YOUR GOAL:
Exactly the lines from the start of the data below through the line that contains "COL = scene.collection" are to be copied, with pictures left out.
--- --- ---
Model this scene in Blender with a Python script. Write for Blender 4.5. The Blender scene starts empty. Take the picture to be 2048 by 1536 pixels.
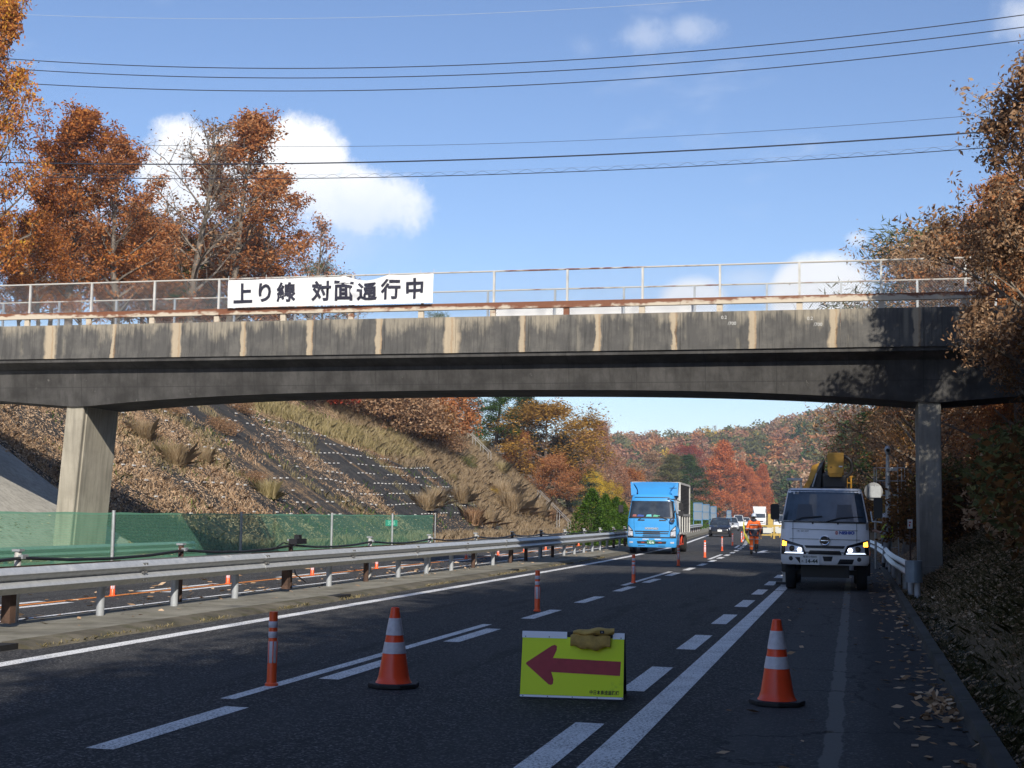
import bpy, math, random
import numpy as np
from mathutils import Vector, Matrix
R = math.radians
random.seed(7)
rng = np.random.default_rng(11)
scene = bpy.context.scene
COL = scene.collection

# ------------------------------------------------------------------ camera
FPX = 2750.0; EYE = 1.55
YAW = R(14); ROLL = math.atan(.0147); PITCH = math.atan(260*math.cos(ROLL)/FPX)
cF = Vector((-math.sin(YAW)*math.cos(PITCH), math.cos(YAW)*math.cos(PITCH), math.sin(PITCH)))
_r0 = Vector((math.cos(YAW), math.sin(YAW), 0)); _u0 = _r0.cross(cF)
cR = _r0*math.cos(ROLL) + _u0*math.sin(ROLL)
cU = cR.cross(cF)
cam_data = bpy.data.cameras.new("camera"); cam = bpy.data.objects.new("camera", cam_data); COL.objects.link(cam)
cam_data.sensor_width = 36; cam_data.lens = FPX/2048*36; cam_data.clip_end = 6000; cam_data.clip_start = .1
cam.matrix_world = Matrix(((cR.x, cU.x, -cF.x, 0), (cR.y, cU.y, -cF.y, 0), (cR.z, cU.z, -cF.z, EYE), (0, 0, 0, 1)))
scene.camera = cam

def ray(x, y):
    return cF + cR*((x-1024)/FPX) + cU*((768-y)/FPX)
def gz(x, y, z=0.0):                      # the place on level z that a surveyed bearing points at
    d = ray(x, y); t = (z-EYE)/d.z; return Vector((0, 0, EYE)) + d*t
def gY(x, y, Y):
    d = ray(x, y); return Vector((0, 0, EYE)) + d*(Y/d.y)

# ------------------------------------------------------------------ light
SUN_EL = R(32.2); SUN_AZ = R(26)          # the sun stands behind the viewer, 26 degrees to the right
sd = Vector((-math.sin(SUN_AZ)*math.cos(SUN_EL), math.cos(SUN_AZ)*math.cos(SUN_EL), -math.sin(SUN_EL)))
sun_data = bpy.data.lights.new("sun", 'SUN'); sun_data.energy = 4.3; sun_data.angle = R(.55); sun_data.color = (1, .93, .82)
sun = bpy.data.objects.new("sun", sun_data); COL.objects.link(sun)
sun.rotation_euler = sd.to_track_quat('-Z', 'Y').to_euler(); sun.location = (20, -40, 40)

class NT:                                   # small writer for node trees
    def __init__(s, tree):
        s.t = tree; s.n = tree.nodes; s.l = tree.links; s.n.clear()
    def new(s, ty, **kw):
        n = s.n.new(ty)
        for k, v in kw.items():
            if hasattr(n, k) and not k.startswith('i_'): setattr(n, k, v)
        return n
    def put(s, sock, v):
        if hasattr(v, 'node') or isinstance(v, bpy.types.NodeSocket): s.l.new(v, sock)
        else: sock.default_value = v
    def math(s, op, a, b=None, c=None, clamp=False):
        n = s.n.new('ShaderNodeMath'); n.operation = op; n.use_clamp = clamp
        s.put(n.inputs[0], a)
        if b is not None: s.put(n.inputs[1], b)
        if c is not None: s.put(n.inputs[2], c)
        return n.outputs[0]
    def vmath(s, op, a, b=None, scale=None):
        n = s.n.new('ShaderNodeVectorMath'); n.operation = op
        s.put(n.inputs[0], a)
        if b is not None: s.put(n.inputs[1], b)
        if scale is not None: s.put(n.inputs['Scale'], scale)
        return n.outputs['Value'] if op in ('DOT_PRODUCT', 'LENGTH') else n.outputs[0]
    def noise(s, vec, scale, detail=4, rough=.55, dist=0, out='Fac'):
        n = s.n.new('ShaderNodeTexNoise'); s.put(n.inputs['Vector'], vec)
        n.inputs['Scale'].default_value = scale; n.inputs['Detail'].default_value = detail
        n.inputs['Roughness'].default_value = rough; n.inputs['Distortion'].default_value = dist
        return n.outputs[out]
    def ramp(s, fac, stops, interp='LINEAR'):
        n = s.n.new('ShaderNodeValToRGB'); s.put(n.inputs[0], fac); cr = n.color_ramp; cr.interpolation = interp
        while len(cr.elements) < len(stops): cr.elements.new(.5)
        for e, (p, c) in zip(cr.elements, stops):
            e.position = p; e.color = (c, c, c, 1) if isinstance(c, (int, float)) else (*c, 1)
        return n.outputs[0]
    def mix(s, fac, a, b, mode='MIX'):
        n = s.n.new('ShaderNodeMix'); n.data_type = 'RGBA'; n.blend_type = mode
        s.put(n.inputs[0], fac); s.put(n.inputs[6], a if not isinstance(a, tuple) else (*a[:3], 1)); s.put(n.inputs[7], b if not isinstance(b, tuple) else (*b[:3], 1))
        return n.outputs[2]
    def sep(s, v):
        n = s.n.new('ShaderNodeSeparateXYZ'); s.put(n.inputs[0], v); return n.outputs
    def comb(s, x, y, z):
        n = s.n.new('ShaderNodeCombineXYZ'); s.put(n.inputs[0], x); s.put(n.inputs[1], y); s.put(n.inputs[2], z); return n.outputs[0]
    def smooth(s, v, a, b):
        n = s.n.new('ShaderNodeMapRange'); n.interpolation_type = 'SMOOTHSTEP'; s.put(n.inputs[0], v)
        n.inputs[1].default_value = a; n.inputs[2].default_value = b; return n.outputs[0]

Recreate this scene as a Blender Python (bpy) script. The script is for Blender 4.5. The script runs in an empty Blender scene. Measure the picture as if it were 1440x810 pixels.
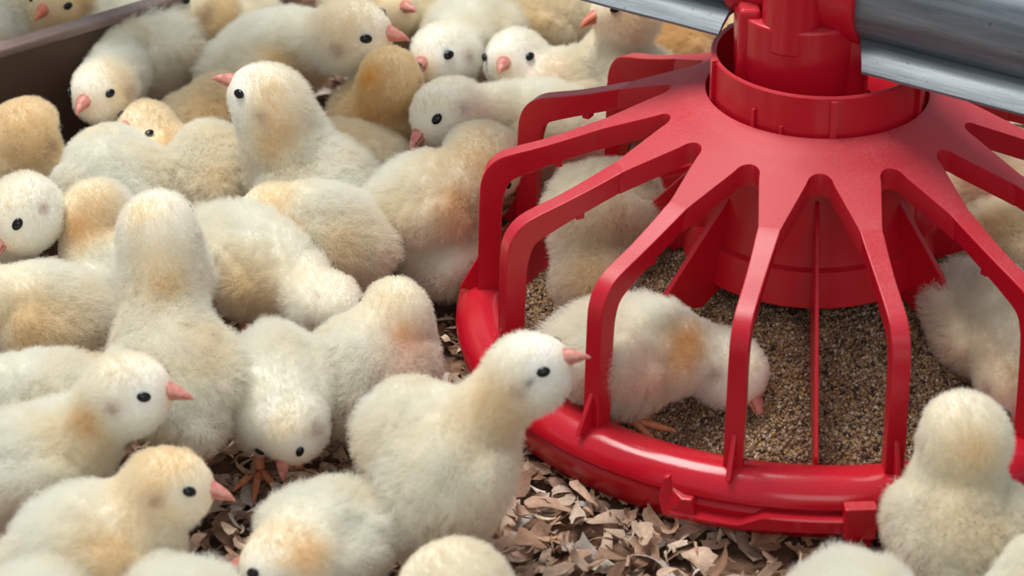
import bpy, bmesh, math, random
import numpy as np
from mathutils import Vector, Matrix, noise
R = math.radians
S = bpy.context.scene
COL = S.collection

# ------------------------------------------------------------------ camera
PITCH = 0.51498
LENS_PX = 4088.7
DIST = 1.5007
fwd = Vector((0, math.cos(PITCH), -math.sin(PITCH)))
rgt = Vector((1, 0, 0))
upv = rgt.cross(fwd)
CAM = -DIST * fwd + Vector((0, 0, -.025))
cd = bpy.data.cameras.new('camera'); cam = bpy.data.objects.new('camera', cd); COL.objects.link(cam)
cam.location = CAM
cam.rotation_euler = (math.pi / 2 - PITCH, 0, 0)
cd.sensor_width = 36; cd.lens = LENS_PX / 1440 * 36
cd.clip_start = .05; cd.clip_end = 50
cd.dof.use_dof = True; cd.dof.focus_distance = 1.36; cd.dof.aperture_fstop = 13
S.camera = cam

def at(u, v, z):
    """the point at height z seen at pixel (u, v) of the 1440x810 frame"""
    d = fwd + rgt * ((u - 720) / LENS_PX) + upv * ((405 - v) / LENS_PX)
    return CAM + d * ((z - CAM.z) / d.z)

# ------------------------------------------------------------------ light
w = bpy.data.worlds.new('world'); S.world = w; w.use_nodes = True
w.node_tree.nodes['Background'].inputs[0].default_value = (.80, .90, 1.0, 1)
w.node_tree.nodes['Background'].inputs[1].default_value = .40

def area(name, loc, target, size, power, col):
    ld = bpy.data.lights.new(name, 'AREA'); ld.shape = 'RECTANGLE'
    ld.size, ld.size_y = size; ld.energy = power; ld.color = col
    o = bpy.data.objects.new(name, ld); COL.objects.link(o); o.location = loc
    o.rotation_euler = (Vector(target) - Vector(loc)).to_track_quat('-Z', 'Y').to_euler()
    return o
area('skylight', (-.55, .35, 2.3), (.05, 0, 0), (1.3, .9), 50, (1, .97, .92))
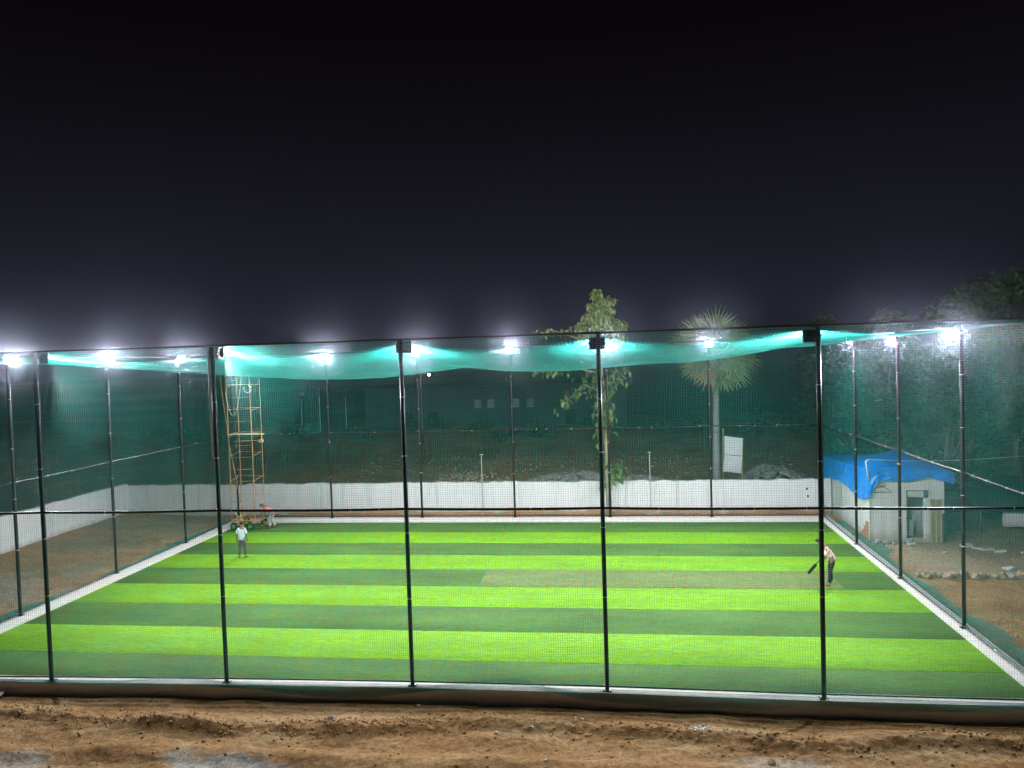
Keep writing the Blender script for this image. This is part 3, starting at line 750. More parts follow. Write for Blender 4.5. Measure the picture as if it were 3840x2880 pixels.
--- --- ---
ANSWER IN FULL:
Model this scene in Blender with a Python script. Write for Blender 4.5. The Blender scene starts empty. Take the picture to be 2048 by 1536 pixels.
import bpy, math, random
import numpy as np
from mathutils import Vector, Matrix
R = math.radians
random.seed(7)
rng = np.random.default_rng(11)
scene = bpy.context.scene
COL = scene.collection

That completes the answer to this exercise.